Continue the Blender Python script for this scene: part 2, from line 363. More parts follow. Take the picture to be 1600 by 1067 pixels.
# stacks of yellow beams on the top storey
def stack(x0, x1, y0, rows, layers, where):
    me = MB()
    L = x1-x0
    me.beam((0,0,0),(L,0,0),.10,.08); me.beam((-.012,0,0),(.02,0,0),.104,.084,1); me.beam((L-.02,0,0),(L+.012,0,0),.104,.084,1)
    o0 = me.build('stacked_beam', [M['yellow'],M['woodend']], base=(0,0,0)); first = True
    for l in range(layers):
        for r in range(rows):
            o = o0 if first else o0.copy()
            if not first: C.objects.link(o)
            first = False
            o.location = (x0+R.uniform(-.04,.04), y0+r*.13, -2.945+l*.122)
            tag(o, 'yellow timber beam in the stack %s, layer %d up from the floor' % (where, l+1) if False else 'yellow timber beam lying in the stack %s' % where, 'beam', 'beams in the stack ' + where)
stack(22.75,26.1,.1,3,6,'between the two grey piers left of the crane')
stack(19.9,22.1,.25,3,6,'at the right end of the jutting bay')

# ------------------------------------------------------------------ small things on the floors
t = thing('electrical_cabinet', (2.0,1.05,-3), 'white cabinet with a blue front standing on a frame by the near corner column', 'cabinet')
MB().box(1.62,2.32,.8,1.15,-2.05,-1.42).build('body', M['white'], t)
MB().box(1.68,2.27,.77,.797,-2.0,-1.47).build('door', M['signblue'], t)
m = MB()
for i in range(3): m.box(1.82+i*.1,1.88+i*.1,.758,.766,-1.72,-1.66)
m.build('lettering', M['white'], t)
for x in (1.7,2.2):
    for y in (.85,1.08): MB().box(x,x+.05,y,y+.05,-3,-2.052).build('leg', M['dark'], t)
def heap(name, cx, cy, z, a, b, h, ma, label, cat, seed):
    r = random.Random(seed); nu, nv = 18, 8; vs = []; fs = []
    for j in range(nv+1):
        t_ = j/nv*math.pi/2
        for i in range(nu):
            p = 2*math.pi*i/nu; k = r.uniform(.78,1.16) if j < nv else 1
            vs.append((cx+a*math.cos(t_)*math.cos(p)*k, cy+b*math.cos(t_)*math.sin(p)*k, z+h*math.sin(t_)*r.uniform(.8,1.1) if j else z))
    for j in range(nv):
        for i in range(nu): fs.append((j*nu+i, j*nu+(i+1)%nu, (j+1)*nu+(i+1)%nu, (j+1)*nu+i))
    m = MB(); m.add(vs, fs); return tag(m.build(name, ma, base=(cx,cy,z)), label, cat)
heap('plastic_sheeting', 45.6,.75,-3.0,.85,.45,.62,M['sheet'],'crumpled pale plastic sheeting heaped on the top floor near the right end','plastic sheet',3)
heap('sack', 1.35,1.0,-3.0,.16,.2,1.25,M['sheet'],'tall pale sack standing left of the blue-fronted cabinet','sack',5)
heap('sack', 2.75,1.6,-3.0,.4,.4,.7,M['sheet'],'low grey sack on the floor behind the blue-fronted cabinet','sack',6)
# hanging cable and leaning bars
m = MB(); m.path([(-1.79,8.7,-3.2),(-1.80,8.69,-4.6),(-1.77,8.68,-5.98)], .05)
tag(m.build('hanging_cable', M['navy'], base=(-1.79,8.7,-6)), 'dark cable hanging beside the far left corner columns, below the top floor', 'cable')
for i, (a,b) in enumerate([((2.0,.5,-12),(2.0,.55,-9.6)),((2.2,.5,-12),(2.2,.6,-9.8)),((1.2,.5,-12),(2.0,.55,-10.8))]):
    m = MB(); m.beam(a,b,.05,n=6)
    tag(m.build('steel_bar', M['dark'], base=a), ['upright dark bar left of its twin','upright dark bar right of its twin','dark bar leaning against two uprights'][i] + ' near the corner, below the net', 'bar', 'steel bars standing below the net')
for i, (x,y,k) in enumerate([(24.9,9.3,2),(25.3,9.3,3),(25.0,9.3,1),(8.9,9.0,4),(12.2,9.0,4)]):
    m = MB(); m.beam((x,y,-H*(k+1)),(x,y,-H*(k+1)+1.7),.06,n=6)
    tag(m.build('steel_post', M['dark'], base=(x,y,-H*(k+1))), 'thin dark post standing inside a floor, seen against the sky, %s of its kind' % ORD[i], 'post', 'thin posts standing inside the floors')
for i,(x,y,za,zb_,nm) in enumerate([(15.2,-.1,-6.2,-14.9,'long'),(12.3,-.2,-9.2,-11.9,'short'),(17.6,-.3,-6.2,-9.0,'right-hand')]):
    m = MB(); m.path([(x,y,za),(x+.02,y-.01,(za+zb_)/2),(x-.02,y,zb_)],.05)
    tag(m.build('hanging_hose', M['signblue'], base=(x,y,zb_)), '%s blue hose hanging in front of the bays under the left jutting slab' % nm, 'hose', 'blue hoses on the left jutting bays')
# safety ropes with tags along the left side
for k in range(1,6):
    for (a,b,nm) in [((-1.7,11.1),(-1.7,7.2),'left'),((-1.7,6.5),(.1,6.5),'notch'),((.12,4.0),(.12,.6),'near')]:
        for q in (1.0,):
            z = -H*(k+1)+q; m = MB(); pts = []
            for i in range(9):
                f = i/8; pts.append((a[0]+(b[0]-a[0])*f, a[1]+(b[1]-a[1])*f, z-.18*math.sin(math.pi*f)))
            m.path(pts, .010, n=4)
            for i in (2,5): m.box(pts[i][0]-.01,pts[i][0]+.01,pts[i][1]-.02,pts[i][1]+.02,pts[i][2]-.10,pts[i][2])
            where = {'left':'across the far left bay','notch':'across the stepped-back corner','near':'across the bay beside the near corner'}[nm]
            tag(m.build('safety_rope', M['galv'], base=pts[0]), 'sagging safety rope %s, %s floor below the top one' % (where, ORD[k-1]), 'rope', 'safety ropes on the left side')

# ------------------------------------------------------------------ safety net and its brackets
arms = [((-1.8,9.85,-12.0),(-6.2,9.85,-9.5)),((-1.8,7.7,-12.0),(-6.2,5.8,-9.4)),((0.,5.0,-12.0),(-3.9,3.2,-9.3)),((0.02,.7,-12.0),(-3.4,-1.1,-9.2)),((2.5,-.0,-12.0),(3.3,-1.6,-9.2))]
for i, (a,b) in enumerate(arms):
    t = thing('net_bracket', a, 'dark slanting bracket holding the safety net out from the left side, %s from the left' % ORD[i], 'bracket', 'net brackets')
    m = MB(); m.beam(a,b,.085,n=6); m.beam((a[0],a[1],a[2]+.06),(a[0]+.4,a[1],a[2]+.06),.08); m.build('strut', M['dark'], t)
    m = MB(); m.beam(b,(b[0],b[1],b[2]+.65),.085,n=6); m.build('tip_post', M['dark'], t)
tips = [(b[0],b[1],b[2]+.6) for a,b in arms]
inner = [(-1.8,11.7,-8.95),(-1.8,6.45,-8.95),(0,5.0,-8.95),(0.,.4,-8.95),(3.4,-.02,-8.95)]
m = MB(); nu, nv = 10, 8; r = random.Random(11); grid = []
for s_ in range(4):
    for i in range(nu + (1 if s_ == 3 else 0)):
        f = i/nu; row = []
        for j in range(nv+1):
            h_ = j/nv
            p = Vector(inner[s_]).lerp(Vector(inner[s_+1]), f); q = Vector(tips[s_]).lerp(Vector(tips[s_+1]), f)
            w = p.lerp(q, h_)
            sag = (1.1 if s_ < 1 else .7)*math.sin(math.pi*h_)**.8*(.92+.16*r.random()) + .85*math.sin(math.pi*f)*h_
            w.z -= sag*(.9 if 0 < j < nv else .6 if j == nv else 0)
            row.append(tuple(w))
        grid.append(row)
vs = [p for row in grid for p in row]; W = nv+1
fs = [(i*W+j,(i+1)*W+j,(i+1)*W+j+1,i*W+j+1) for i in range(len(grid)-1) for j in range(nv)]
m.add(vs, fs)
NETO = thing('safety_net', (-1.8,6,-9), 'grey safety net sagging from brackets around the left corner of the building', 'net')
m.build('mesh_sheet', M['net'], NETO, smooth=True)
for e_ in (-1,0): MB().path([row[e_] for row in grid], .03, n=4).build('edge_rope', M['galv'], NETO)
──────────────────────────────
SHORT TASK ::
Beginning at the first line above, repeat exactly until the line containing "stack(19.9,22.1,.25,3,6,'at the right", which is included.

COMPLETE ANSWER ::
Continue the Blender Python script for this scene: part 2, from line 363. More parts follow. Take the picture to be 1600 by 1067 pixels.
# stacks of yellow beams on the top storey
def stack(x0, x1, y0, rows, layers, where):
    me = MB()
    L = x1-x0
    me.beam((0,0,0),(L,0,0),.10,.08); me.beam((-.012,0,0),(.02,0,0),.104,.084,1); me.beam((L-.02,0,0),(L+.012,0,0),.104,.084,1)
    o0 = me.build('stacked_beam', [M['yellow'],M['woodend']], base=(0,0,0)); first = True
    for l in range(layers):
        for r in range(rows):
            o = o0 if first else o0.copy()
            if not first: C.objects.link(o)
            first = False
            o.location = (x0+R.uniform(-.04,.04), y0+r*.13, -2.945+l*.122)
            tag(o, 'yellow timber beam in the stack %s, layer %d up from the floor' % (where, l+1) if False else 'yellow timber beam lying in the stack %s' % where, 'beam', 'beams in the stack ' + where)
stack(22.75,26.1,.1,3,6,'between the two grey piers left of the crane')
stack(19.9,22.1,.25,3,6,'at the right end of the jutting bay')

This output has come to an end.